Universal Church Law No. 273: “Clerics have a special obligation to show reverence and obedience to the Supreme Pontiff and to their own Ordinary.”

“Clerics” necessarily include Deacons, Priests and Bishops. “Obligation” is something personal or official that must be done or avoided by the agent concerned.
“Special” is something distinct, specific and categorical. “Ordinary” means that common, standard and concrete ecclesiastical superior of the Cleric. How then could a Priest be a subordinate both of his ecclesiastical superior and his political constituents or government bosses at the same time!?

Universal Church Law No. “Clerics are forbidden to assume public office whenever it means the exercise of civil power.”

“Forbidden” means the expressed ban, pronounced prohibition or explicit restriction to be or do something. “Public office” has usual reference to properly secular agenda or strictly temporal task conferred by the people as a public trust. “Civil power” is identified with government secular authority or temporal rule.

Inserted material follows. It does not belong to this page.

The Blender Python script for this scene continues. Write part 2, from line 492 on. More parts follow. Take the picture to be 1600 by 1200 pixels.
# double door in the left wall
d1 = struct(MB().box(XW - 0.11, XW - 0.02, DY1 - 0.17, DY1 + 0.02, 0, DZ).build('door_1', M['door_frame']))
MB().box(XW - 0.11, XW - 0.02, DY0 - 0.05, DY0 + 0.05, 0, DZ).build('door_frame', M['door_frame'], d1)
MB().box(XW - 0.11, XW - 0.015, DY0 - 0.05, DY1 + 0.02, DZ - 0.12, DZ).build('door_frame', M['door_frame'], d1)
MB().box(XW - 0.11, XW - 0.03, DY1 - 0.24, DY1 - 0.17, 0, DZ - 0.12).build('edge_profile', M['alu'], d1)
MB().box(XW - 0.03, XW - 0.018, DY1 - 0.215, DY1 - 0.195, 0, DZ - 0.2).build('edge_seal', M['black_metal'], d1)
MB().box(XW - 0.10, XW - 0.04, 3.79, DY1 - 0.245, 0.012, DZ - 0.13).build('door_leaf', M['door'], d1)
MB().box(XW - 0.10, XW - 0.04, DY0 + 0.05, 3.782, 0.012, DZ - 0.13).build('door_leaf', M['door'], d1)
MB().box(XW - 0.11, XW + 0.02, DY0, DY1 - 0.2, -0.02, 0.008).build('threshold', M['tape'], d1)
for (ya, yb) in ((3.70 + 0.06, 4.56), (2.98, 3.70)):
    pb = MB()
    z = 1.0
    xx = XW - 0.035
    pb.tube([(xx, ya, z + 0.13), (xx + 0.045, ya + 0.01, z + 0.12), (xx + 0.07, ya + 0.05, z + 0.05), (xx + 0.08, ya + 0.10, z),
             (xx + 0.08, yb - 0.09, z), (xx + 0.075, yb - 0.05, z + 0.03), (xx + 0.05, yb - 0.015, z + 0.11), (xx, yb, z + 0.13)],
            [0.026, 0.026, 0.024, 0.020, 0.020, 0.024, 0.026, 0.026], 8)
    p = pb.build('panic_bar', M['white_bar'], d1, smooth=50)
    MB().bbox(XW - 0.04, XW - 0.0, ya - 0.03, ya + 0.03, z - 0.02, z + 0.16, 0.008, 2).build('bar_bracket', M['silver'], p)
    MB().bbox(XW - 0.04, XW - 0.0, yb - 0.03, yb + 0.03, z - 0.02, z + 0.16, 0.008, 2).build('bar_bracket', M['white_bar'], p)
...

How thus could a Priest in, of and for the Church, and simultaneously exercise civil power in the State?

Universal Church Law No. “Clerics should not play an active role in politics…”

“Politics” is ordinarily identified with the art of secular governance, the administration of public affairs, the running of temporal concerns in favor of public welfare. How therefore could a Priest be a politician at the same time after no less than two separate official and categorical Church prohibitions to be such!?

By the way, when a Priest alleges he is “on leave” – this is a duplicity as there is no such thing in the Church. The insinuation of such a phrase is that if the Priest will be anybody or anything as he pleases – until such time when that he finds is convenient, helpful or secure to minister as a Priest again. A Priest-Politician is an ambivalence, a dichotomy, a schizophrenia.

Here is an unsolicited advice: When a Priest wants to be somebody or something else than an honest to goodness Priest, let him secure his dispensation from all his ordained clerical obligations, definitively and permanently. Then, he is free to be and to do whatever he pleases. But to be a hyphenated Priest-Politician is a big anomaly in the Church and a dilemma – if not a scandal – for many lay people.